Book Reviews, Literary

Review: GENGHIS: LORDS OF THE BOW, by Conn Iggulden

Continues the story of Genghis Khan as he embarks on a quest to conquer the mighty Chin empire, leaving a trail of devastation behind as he makes his way to Yenking, capital of the empire, and prepares to lay siege to the city and starve it into submission.

Define “civilization” however you want, but there’s always going to be some amount of barbarism mixed in to whatever definition you can come up with.

Only a truly technically advanced civilization could produce things like 50-inch high-definition plasma televisions with picture-in-picture and remote control, but only a truly uncivilized barbaric horde could make sure that the only things worth watching at any given time are celebrity dating shows, Rachael Ray cooking programs, and baseball games on the West Coast that don’t even start until after my bedtime. Civilization gives you email, barbarism gives you spam. Civilization gives you iPods, barbarism gives you “American Idol.” Civilization gives you luxury sedans with satellite radio and heated leather seats, barbarism gives you traffic jams to sit in.  It’s all intertwined.

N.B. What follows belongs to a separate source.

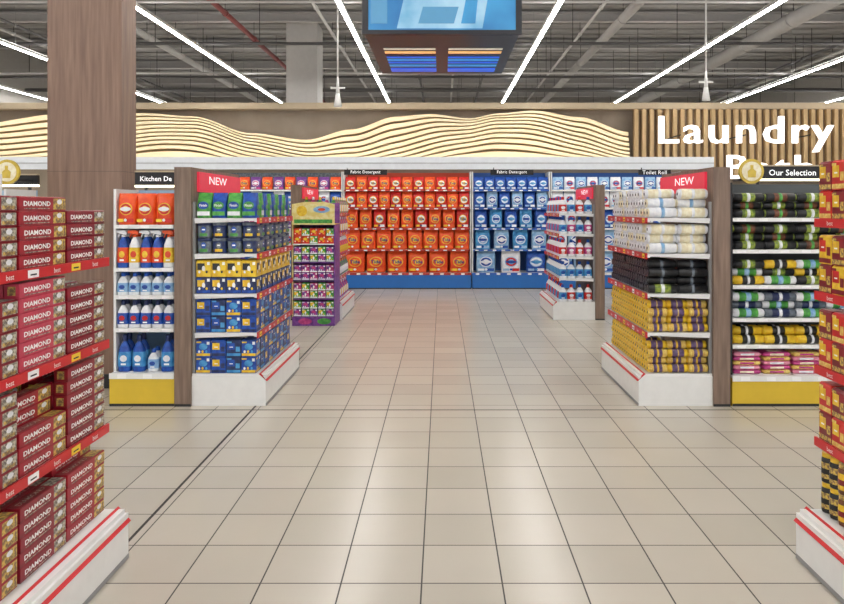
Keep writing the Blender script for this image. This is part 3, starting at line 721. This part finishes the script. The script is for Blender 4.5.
# ---------------- foreground units
FZ=(.592,.965,1.328)
side_unit('gondola_shelving','near shelving unit with red price strips stocked with foil boxes',-1,1.39,1.485,1.95,2.0,1.6,3.17,FZ,.22,1.7,white,new=False,sh=.038)
def foils(z,layers,protos,extra=0):
    for iy in range(3):
        yc=3.0-iy*.322
        for ix in range(4):
            L=layers[iy]-(random.random()<.25)-(1 if ix==0 and extra==iy+1 else 0)
            p=protos[iy%len(protos)]
            for iz in range(L):
                put(p,-1.485-.004-.03-ix*.0585+random.uniform(-.001,.001),yc+random.uniform(-.0035,.0035),z+.001+iz*.0528,'foil boxes on the near shelving',random.uniform(-.006,.006))
foils(.22,[6,5,6],[foilC,foilA,foilC])
foils(.592,[6,5,6],[foilA,foilC,foilA],2)
foils(.965,[5,6,5],[foilA,foilB,foilA])
foils(1.328,[5,5,5],[foilA,foilC,foilA],1)

RZ=(.535,.854,1.18,1.5); RX=1.66
side_unit('gondola_shelving','near shelving unit with red price strips stocked with small packs',1,1.57,RX,2.15,2.2,1.6,3.17,RZ,.22,1.86,white,new=False,sh=.038)
def jar(name,body,lid,lab,lab2,label):
    b=MB(); r=.032;h=.13
    b.loft([(0,r*.92,r*.92,r),(.006,r,r,r),(h*.78,r,r,r),(h*.84,r*.88,r*.88,r)],body,k=3)
    b.loft([(h*.15,r+.0008,r+.0008,r+.0008),(h*.68,r+.0008,r+.0008,r+.0008)],lab,cap=False)
    b.loft([(h*.3,r+.0014,r+.0014,r+.0014),(h*.48,r+.0014,r+.0014,r+.0014)],lab2,cap=False)
    c=MB(); c.loft([(h*.84,r*.93,r*.93,r),(h*.98,r*.93,r*.93,r),(h,r*.86,r*.86,r)],lid)
    return proto(name,b,label,'jar',[('lid',c)])
j3=jar('coffee_jar',Cbk,Cyel,Cgold,Cbk,'dark jar with gold label and yellow lid')
j1=jar('coffee_jar',Cbr,Cgold,Cyel,Cmar,'brown jar with yellow label and gold lid')
q1=carton('tea_pack',Cmar,Cyel,Cgold,.072,.1,.125,None,'small maroon and yellow pack',style=2)
q2=carton('tea_pack',Cred,Cyel,Ccr,.072,.1,.125,None,'small red and yellow pack',style=2)
q3=carton('tea_pack',Cyel,Cred,Cmar,.072,.1,.125,None,'small yellow and red pack',style=2)
for iy in range(9):
    for ix in range(3):
        for iz in range(2): put((j3,j1)[(iy//2)%2],RX+.036+ix*.067,3.13-iy*.067,.221+iz*.1308,'jars on the near shelving',random.uniform(-.2,.2))
for z,ps in ((.535,[q1,q2]),(.854,[q2,q1]),(1.18,[q1,q3]),(1.5,[q2,q1])):
    for iy in range(6):
        for ix in range(3):
            for iz in range(2): put(ps[(iy+iz)%2],RX+.042+ix*.076,3.11-iy*.104,z+.001+iz*.126,'small packs on the near shelving',random.uniform(-.02,.02))

# ---------------- world & camera
w=bpy.data.worlds.new('world'); SC.world=w; w.use_nodes=True
bg=w.node_tree.nodes['Background']; bg.inputs[0].default_value=(.98,.985,1,1); bg.inputs[1].default_value=1.3  # bright world added as front fill through the open end behind the camera
cam=bpy.data.cameras.new('camera'); co=bpy.data.objects.new('camera',cam); COL.objects.link(co)
co.location=(0,0,1.55); co.rotation_euler=(math.pi/2,0,0)
cam.sensor_width=36; cam.lens=715/844*36; cam.shift_x=-20/844; cam.shift_y=-94/844; cam.clip_end=100
SC.camera=co
print('products',NP[0])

Conn Iggulden has completed his second book focusing on Genghis Khan’s life story. Large wedges of it are about the conflict of barbarism and civilization, and a lot of that has to do with water, of all things. Genghis leads his united Mongol tribes off the steppes of Central Asia into the hinterlands of China, but is balked by the tall walls that surround the Chinese cities. His soldiers are superb cavalrymen and bowmen — savage, ruthless and skilled — but they stare at fortifications in vain. The first city they encounter is served by irrigation canals, so Genghis sends his men out to break them. This ends up flooding a significant part of the Mongol camp, which is a minus, but leads to the eventual capitulation of the city.

Iggulden makes the contrast between the uncivilized Mongol horde and the civilized Chinese empire even starker in two other scenes involving water. Genghis sends two of his brothers to infiltrate a Chinese city, and they find themselves enjoying the pleasures of hot running water for the first time. At the same time, Genghis leads his young sons to a far-off river in winter, making them immerse themselves in the near-freezing water to make them the kind of tough-minded conquerors who could overthrow the great cities of China.

Iggulden — co-author of THE DANGEROUS BOOK FOR BOYS — is trying to make the point that the Mongols were able to challenge the more civilized, more educated, more sophisticated Chinese Empire because they inculcated the warrior virtues (which Genghis summarizes as “the cold face”) of stoicism, courage and martial skills. (Iggulden never draws the contrast between our television-addled, PlayStation-wielding boys of today with Genghis’s sons, though it seems to be a preoccupation.) But as Genghis imposes his will on the Chinese, civilization imposes its will on him. Not only is his youngest brother Temuge seduced by the lure of hot baths, he becomes the Mongol Empire’s first official bureaucrat.

All of this sounds as though GENGHIS: LORDS OF THE BOW is little more than social commentary merged with horse opera. Gladly, there is much more to it. There is an incredible amount of wanton destruction and cruelty, enough to delight the heart of the most bloodthirsty armchair Mongol. Early on, there is a scene where Genghis discusses the mob of peasant refugees who have been kicked off their farms by his rampaging horde. He decides that there is nothing left for the peasants to do but die, and they are killed, making a mountain of the dead — and this is just an aside in one paragraph. (Later on, even worse things happen to the next set of peasants.) This is a fighting book, filled with scenes of battles, melees, sieges and military exploits of every kind.

And at the head of the river of blood stands Genghis Khan, imagined by Iggulden as implacable, honest and forthrightly determined to make the world safe for Mongols to do what Mongols do. Genghis is a bit less likable here than he was in Iggulden’s first book about him, GENGHIS: BIRTH OF AN EMPIRE, where he was an abandoned child struggling to survive. But here he leads his incomparable cavalrymen into a conflict with civilization itself, one that he can win, and one where civilized modern readers (safe in their armchair, with their satellite radio and laptop close at hand) can cheer his victories.